I would drive over to play in Houston a lot; there was this burgeoning singer-songwriter scene going on there. I wound up living there in ’75 and ’76. That’s when I really started cutting my teeth more, building up a little following. Nanci Griffith—I remember meeting her when she was just starting out. I remember when Lyle Lovett was just this little kid from Klein. Eric Taylor was famous in Houston. Townes Van Zandt—I remember him kind of drifting in and out of town. There was this boys’ club kind of a thing: Townes, Guy Clark, Eric, Blaze Foley. They were all fairly intimidating.
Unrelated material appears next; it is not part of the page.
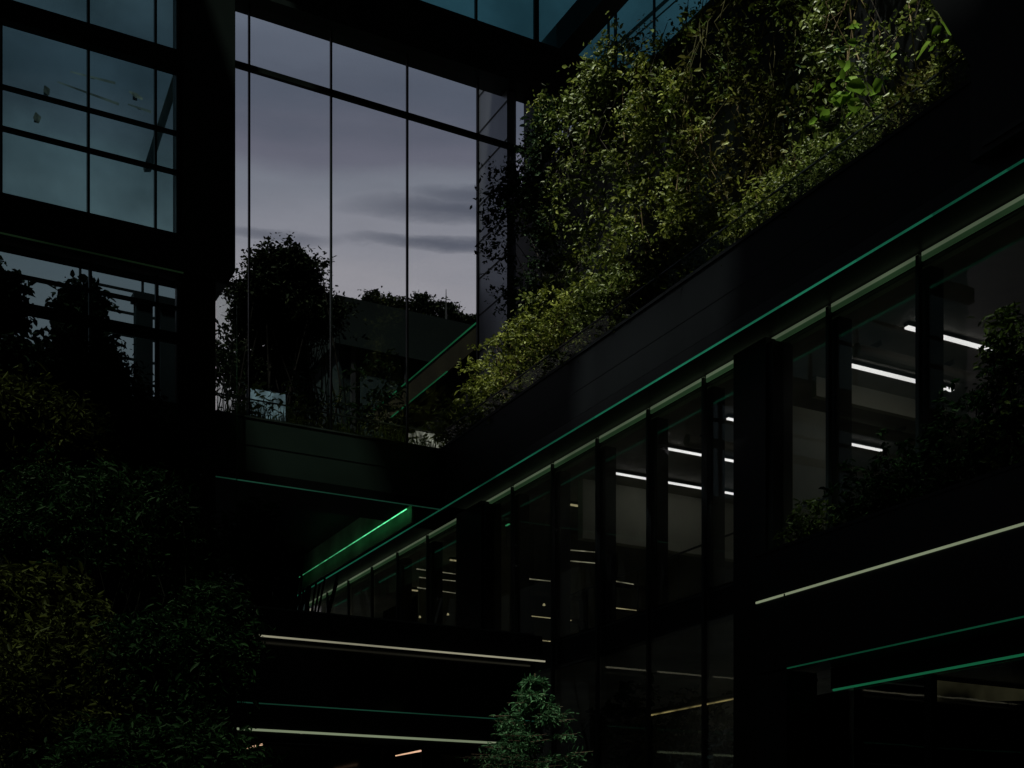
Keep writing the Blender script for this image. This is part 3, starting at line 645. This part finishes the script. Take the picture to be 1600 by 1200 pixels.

It took me a while to get confident enough to recognize myself as a songwriter in my own right. I was doing a few little songs of my own but mostly other people’s. I recorded two albums for Folkways. The first didn’t have any of my songs; it was all traditional blues songs. The second one, that was the first time I really showcased all my own material.

I lived in New York for a year, then moved back to Austin in 1981. I don’t think it was really until this time that I started seeing myself as a songwriter. I was writing things like “I Just Wanted to See You So Bad.” Up till then, I hadn’t been exposed to the music business—I had not a clue what it was about. I wasn’t trying to get a record deal. I was just playing my music, trying to get gigs to make a living. But in late ’84 I went to L.A. I had a new batch of songs and started getting the attention of some of the record company people. They didn’t know what to do with me, how to market me, because I fell in the cracks between country and rock. I ended up staying in L.A. for six years.

Lately I’ve been feeling a little wistful about my early, simple stuff. Recently I found the words and chords to some songs I wrote when I first came to Austin, songs like “Full Moon” and “Song for a Jewelry Maker.” I started playing them and got real emotional and started crying. There was this innocence, this part of me that I missed, that I had left behind. I thought, “I want to record an album of early, early songs that have never been released and call it ‘Early Songs'”—do it raw, like a demo, a really simple, folky kind of record, coming full circle and starting all over again.

Sometimes I wish I could just stay home and write poetry, be a poet or a novelist—be like Flannery O’Connor, hiding away in her office, pulling down the blinds while she wrote.

Lucinda Williams, 51, lives in Los Angeles. Her seventh album, World Without Tears, was released last year.